- **Written instruction**:
Where a line holds "scene", copy it.

- **Supplied information**:
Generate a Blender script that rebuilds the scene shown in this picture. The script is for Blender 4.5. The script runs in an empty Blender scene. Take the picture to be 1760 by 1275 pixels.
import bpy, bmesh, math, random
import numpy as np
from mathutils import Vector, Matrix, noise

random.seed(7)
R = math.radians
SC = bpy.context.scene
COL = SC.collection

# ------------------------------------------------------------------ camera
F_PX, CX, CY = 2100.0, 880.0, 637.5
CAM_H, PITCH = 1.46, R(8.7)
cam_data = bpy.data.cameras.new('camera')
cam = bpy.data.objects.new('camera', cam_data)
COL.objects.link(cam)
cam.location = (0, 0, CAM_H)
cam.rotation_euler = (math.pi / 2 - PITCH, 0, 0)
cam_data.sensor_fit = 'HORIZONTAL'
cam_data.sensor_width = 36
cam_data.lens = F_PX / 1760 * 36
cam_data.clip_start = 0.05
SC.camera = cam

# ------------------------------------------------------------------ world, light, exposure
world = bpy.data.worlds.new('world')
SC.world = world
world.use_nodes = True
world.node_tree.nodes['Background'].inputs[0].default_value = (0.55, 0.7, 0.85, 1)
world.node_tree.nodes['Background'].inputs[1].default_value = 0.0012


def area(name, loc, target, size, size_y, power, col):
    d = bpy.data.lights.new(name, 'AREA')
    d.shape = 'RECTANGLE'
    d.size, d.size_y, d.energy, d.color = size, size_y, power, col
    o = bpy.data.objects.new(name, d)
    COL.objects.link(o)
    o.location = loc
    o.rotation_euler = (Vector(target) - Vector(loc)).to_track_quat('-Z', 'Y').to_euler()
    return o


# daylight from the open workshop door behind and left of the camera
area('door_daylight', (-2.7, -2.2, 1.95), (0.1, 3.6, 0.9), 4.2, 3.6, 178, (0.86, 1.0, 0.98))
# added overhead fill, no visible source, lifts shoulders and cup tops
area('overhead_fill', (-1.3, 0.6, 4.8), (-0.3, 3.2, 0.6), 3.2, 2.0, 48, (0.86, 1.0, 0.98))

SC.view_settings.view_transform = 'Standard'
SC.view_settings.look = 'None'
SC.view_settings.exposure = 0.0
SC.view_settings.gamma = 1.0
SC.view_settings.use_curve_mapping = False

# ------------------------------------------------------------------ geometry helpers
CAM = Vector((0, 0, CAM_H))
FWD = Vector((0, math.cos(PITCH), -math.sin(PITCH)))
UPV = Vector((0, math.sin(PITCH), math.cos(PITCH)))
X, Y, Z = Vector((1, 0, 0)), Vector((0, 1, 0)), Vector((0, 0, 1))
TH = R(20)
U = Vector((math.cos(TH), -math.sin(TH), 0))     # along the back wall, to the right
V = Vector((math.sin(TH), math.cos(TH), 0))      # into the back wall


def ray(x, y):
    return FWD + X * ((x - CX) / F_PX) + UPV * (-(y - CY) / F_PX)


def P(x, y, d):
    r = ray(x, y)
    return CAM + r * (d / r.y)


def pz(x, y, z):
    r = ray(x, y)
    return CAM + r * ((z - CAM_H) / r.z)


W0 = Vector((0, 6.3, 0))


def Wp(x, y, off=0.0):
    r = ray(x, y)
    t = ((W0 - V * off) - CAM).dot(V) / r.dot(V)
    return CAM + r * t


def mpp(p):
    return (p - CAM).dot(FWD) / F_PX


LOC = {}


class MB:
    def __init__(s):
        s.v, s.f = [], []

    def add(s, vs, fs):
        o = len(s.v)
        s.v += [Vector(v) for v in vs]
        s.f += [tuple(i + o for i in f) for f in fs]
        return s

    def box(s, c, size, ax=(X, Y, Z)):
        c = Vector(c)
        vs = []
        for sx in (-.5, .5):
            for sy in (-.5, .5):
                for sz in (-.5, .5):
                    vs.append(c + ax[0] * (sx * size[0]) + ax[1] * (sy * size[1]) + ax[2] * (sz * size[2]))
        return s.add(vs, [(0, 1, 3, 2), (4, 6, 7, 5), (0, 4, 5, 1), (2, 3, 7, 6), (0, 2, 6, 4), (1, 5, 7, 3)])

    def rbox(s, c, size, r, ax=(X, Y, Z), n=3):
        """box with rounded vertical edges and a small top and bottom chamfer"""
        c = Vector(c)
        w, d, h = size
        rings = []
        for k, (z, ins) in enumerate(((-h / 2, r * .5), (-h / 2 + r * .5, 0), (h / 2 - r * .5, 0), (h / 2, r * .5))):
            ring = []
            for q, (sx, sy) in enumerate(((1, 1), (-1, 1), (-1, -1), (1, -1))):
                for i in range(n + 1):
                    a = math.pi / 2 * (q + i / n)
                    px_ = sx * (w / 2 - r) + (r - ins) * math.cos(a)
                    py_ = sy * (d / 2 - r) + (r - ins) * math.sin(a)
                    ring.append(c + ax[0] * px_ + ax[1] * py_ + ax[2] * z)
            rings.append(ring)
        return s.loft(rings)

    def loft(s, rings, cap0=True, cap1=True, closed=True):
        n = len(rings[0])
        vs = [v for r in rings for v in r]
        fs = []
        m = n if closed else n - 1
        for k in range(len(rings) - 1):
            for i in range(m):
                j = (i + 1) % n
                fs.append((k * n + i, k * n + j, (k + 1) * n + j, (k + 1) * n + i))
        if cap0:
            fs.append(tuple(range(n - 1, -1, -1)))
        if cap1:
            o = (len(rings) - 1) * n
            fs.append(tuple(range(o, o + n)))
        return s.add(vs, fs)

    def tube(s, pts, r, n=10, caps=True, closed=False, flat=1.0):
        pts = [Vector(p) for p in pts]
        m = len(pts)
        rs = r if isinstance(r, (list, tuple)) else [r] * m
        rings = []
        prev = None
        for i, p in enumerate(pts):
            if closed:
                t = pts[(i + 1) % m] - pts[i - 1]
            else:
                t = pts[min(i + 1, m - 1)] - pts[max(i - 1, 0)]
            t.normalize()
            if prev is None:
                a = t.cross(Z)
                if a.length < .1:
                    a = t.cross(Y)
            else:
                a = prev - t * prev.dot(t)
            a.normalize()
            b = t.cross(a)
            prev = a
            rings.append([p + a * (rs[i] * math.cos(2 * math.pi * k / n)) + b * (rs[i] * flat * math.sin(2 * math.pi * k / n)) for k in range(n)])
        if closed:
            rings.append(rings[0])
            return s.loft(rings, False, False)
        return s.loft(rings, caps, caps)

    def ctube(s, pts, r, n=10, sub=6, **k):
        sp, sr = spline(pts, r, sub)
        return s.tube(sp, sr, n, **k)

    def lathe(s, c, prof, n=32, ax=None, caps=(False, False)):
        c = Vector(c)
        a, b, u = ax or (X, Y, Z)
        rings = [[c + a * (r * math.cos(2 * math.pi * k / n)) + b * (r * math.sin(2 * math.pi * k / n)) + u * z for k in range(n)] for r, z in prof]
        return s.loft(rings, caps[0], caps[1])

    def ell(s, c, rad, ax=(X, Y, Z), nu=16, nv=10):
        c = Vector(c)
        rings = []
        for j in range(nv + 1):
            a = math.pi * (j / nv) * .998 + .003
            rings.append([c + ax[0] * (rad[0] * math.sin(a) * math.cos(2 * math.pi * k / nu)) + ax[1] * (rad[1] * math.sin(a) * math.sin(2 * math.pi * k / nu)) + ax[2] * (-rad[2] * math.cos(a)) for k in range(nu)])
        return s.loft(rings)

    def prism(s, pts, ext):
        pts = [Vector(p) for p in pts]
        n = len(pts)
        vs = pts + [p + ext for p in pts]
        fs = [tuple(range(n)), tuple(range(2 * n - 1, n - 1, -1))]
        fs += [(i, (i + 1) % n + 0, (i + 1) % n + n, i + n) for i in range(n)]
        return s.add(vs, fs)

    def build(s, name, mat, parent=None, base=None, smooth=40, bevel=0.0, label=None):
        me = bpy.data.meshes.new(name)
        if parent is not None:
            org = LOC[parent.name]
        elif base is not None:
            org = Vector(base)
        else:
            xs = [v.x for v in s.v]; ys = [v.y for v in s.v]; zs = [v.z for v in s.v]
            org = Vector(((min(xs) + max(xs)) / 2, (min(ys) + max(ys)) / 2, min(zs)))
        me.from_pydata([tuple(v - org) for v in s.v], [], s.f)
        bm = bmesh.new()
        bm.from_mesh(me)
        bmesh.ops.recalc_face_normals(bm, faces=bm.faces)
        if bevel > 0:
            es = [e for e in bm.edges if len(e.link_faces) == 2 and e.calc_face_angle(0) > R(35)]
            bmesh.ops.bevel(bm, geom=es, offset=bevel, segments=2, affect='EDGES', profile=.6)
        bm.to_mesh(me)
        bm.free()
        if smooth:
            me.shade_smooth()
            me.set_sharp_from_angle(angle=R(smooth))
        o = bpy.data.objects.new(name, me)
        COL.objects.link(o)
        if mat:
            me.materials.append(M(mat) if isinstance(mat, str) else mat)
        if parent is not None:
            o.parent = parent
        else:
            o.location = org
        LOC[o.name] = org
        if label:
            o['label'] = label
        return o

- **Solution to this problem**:
Generate a Blender script that rebuilds the scene shown in this picture. The script is for Blender 4.5. The script runs in an empty Blender scene. Take the picture to be 1760 by 1275 pixels.
SC = bpy.context.scene